The variable y is actually not a variable in your code but represents the variable P(y) of your lagrange approximation.
Thus, you have to understand the calculations prod*=(y-x[i])/(x[k]-x[i]) and sum+=prod*f not directly but symbolically.
You may get around this by defining your approximation by a series
c[0] * y^0 + c[1] * y^1 + ...
represented by an array c[] within the code. Then you can e.g. implement multiplication
d = c * (y-x[i])/(x[k]-x[i])
coefficient-wise like
d[i] = -c[i]*x[i]/(x[k]-x[i]) + c[i-1]/(x[k]-x[i])
The same way you have to implement addition and assignments on a component basis.
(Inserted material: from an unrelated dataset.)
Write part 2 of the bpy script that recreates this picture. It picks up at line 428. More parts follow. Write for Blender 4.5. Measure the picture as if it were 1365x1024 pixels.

The result will then always be the coefficients of your series representation in the variable y.
Just a few comments in addition to the existing responses.
The exercise is: Find Lagrange's polynomial approximation for y(x)=cos(π x), x ∈ [-1,1] using 5 points (x = -1, -0.5, 0, 0.5, and 1).
The first thing that your main() does is to ask for the degree of the polynomial. You should not be doing that. The degree of the polynomial is fully specified by the number of control points. In this case you should be constructing the unique fourth-order Lagrange polynomial that passes through the five points (xi, cos(π xi)), where the xi values are those five specified points.
const double pi=3.1415;
This value is not good for a float, let alone a double. You should be using something like const double pi=3.14159265358979323846264338327950288;
Or better yet, don't use pi at all. You should know exactly what the y values are that correspond to the given x values. What are cos(-π), cos(-π/2), cos(0), cos(π/2), and cos(π)?